The invitation to Lent in the United Methodist ritual reminds us that Lent “was also a time when persons who had committed serious sins and had separated themselves from the community of faith were reconciled by penitence and forgiveness, and restored to participation in the life of the Church.”

©2010 Todd Rossnagel

Lent, like spring, is a time of new beginning, a time of blooming, a time of restoration. The winter season is past, the dryness, coldness, and darkness of winter is replaced by a new creation, beautiful, colorful, full of life.

It makes sense that we gather on Ash Wednesday to be reconciled. Maybe we do not consider any of our actions “serious sins,” maybe our doings were more mundane: a bad attitude, a strong word, a lack of understanding. Whatever it was if we are honest with ourselves we recognize that it placed us outside, it hindered relationship with God, others, or both.

The Christian tradition calls us constantly to be reconciled. At the core of our story of faith is the idea that God sent a savior so that we could be restored, we could be reconciled to God and to each other. A relationship was broken, something needed to be done so God provided the way. Those of us who have experienced reconciliation, are now called to be about the ministry of reconciliation in the world (2 Corinthians 5:18).

Reconciliation cannot be taken lightly. It requires more than an “I’m sorry,” or even an “I’ll never do it again,” it takes a changed heart, a transformed spirit, a gift of grace. Left to our own devices we would either never reconcile, too proud to acknowledge any wrongdoing, or jump to a superficial reconciliation, where no one does the difficult work, the soul work, required for a truly renewed relationship.

Because of its difficulties any attempt at reconciliation begins with self-examination. How have our actions or inaction broken our relationships? How have our attitudes and ways of life become hindrances to experiencing life as a gift, to experience others as gifts, to experience God as the source of all that is?
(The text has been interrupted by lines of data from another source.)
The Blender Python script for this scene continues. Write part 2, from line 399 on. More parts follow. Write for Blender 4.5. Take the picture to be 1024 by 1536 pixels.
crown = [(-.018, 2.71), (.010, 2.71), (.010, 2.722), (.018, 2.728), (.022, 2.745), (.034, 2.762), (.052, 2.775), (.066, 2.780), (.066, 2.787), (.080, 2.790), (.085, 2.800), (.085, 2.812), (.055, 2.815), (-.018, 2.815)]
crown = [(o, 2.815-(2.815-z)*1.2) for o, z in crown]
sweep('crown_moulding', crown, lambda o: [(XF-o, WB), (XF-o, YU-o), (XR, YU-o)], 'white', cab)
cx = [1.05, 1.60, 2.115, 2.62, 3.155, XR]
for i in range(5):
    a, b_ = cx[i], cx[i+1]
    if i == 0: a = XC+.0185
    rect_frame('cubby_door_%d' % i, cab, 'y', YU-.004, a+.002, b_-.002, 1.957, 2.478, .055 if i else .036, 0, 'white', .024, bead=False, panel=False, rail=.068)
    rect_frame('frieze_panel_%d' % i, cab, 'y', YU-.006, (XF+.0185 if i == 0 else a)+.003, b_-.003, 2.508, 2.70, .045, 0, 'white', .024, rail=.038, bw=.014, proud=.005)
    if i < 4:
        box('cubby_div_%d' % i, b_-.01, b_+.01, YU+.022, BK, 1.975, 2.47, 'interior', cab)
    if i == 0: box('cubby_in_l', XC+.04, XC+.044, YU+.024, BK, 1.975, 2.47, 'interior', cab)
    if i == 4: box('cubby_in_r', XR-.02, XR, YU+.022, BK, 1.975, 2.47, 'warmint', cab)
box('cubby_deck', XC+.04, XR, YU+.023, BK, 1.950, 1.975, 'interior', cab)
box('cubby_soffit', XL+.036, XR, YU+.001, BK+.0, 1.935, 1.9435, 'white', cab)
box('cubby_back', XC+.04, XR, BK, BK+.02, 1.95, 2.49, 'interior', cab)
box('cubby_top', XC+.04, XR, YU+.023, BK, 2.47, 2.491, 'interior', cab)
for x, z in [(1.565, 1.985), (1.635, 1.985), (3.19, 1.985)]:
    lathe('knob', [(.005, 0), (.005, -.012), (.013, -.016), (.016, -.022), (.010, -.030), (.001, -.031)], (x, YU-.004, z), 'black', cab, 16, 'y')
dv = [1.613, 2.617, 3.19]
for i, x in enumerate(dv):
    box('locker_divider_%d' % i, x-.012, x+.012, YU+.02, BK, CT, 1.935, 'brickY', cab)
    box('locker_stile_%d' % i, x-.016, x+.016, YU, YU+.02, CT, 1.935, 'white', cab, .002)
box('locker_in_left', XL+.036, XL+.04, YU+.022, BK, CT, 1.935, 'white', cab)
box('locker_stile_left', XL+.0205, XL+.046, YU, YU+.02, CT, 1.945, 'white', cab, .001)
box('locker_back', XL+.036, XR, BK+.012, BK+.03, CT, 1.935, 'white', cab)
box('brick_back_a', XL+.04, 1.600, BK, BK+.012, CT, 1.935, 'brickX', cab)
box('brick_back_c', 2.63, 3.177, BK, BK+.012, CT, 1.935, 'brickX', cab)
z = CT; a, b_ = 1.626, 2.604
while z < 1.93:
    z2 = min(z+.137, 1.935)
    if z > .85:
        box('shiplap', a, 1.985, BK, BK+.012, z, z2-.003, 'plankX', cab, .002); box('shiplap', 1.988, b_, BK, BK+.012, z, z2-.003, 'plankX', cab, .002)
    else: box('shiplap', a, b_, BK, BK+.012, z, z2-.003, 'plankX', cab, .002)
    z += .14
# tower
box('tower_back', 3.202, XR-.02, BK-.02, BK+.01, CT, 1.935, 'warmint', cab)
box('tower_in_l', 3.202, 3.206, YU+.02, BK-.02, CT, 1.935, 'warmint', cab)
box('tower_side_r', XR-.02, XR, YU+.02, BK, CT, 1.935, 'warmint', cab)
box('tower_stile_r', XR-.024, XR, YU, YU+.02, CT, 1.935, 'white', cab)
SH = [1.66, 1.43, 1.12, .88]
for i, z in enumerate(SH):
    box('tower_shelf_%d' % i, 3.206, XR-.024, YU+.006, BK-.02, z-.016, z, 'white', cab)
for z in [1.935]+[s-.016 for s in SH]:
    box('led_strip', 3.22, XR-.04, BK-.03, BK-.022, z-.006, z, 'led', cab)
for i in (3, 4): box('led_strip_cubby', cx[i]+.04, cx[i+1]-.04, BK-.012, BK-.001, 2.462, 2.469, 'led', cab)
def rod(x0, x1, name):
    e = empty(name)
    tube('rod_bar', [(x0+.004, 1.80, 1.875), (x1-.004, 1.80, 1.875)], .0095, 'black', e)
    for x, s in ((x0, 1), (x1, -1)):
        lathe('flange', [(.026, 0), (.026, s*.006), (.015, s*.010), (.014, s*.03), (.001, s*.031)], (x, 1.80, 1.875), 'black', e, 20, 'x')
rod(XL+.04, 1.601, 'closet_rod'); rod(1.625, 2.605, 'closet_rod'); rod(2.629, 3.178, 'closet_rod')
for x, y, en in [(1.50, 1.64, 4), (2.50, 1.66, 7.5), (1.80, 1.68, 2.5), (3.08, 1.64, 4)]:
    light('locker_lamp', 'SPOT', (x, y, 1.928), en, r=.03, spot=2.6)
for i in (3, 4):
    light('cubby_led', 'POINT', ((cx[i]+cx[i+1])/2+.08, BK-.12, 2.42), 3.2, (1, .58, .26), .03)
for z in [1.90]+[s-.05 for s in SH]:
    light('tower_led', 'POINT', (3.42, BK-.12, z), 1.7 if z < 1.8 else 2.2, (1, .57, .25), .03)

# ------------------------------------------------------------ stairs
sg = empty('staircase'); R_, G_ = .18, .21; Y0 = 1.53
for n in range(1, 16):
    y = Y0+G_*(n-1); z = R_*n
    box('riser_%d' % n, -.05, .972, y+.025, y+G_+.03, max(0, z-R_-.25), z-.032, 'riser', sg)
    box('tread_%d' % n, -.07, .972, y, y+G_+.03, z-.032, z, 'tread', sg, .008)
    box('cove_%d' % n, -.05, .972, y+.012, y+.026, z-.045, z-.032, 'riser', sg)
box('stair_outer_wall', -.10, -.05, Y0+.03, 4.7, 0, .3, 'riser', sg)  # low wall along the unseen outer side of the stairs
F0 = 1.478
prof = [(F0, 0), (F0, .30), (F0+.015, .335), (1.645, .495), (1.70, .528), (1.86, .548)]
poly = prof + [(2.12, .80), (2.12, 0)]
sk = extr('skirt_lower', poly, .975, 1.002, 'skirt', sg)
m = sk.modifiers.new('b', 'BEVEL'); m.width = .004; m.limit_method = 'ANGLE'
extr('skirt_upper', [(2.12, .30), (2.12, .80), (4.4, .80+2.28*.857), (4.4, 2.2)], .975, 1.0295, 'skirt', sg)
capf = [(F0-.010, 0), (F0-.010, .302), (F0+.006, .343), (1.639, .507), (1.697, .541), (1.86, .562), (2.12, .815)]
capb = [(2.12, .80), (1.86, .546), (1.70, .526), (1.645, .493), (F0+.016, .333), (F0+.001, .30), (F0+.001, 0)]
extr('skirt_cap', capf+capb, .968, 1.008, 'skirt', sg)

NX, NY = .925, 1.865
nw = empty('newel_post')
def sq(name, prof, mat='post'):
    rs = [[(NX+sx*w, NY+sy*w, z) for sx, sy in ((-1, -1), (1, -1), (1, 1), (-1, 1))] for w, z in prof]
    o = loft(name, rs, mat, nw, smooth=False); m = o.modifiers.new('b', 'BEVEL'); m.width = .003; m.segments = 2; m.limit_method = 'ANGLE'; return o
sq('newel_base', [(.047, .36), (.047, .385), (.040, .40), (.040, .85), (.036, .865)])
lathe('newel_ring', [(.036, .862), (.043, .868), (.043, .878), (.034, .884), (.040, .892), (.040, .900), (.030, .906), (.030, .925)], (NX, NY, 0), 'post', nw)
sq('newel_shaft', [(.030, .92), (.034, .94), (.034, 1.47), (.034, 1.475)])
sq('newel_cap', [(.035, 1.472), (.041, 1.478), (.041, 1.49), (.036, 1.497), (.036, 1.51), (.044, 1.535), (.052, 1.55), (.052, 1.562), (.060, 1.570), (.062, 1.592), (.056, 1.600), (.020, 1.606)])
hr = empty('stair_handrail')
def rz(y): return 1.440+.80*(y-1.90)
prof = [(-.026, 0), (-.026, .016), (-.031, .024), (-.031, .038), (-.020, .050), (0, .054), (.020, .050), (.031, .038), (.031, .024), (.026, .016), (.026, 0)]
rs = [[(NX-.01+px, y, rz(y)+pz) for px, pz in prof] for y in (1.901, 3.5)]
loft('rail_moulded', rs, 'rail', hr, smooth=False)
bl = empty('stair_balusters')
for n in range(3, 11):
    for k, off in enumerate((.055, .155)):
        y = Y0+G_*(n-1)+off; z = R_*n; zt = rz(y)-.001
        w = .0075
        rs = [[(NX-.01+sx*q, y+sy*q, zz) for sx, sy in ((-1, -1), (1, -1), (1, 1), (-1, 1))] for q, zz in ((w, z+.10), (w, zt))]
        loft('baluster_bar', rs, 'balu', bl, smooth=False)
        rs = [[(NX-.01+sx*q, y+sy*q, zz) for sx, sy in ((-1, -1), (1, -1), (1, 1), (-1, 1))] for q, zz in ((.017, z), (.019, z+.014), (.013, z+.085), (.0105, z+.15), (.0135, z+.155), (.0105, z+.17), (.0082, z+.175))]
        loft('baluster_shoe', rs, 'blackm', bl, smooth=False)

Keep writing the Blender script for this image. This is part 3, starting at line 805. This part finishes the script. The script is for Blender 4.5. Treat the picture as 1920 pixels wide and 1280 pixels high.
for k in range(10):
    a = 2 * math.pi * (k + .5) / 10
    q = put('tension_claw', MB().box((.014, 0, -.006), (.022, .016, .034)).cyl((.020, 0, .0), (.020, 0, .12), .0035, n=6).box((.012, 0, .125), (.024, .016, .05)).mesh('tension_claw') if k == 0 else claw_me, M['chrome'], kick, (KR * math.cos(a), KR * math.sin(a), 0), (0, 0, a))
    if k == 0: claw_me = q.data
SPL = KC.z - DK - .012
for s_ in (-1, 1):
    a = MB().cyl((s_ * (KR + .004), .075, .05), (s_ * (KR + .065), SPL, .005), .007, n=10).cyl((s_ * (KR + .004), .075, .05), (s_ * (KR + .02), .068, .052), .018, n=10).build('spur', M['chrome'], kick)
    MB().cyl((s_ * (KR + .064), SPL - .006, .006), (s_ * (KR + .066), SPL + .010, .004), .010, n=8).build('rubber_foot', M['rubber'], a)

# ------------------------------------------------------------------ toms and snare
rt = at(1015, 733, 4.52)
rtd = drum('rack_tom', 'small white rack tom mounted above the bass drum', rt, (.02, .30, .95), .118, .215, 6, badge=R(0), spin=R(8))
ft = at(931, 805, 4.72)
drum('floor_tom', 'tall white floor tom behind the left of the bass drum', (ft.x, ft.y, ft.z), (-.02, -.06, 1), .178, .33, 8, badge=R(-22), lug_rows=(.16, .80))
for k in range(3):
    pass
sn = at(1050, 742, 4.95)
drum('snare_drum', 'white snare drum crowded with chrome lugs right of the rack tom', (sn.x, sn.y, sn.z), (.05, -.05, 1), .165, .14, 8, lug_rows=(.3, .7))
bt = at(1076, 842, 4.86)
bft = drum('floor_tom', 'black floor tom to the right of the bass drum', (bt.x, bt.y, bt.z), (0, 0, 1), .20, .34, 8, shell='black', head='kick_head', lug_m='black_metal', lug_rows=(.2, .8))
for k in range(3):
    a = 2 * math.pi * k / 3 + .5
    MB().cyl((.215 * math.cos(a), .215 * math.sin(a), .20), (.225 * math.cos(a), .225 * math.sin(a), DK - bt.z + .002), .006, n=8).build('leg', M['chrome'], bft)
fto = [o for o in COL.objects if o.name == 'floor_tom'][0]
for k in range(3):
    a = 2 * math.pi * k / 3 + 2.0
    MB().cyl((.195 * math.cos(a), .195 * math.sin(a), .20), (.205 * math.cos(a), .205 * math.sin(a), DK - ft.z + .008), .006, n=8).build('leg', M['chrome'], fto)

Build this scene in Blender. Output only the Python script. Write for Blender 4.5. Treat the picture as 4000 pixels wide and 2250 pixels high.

What needs to change in us in order for reconciliation to take place? These are difficult questions that necessitate a community, a community of reconciliation, to help each of us lean into the answers that will restore us.

Reconciliation requires repentance. Before the Eucharist

“we confess that we have not loved [God] with our whole heart, have failed to be an obedient church, have not done [God’s] will, have broken [God’s] law, have rebelled against [God’s] love, have not loved our neighbors, and have not heard the cry of the needy.” (The United Methodist Hymnal)

We have proven time and time again to be self centered, have refused to live life for the common good as a community, and in our personal lives have behaved in ways that mirror our communal failings, both publicly and privately. In confessing we acknowledge our repentance and our desire to begin again.

Reconciliation requires penance. Although not very popular in the world today, penance is the activity of repentance. The penitent seeks to make things right that have been wrong. Penitential actions are much more than words said, or religious duty, but are the natural response to our recognition that our actions or inaction have caused brokenness in ourselves or others.

The means of grace provide for our continued ministry of reconciliation. It would be difficult for any of us to not seek reconciliation if we are immersed in the worship of God (with its call to make peace with our neighbor each Sunday), partaking of the Eucharist (with its continual telling of the story of our faith), studying and meditating on scripture, doing work of justice and peace in our community, and gathering with other believers to be accountable for our life of faith.

May the sign on our forehead become the visible sign of our desire to be reconciled again and again to God, to our neighbor, and to our true selves. May we be reconciled and become agents of reconciliation in the world. Let us repent! And believe the Gospel!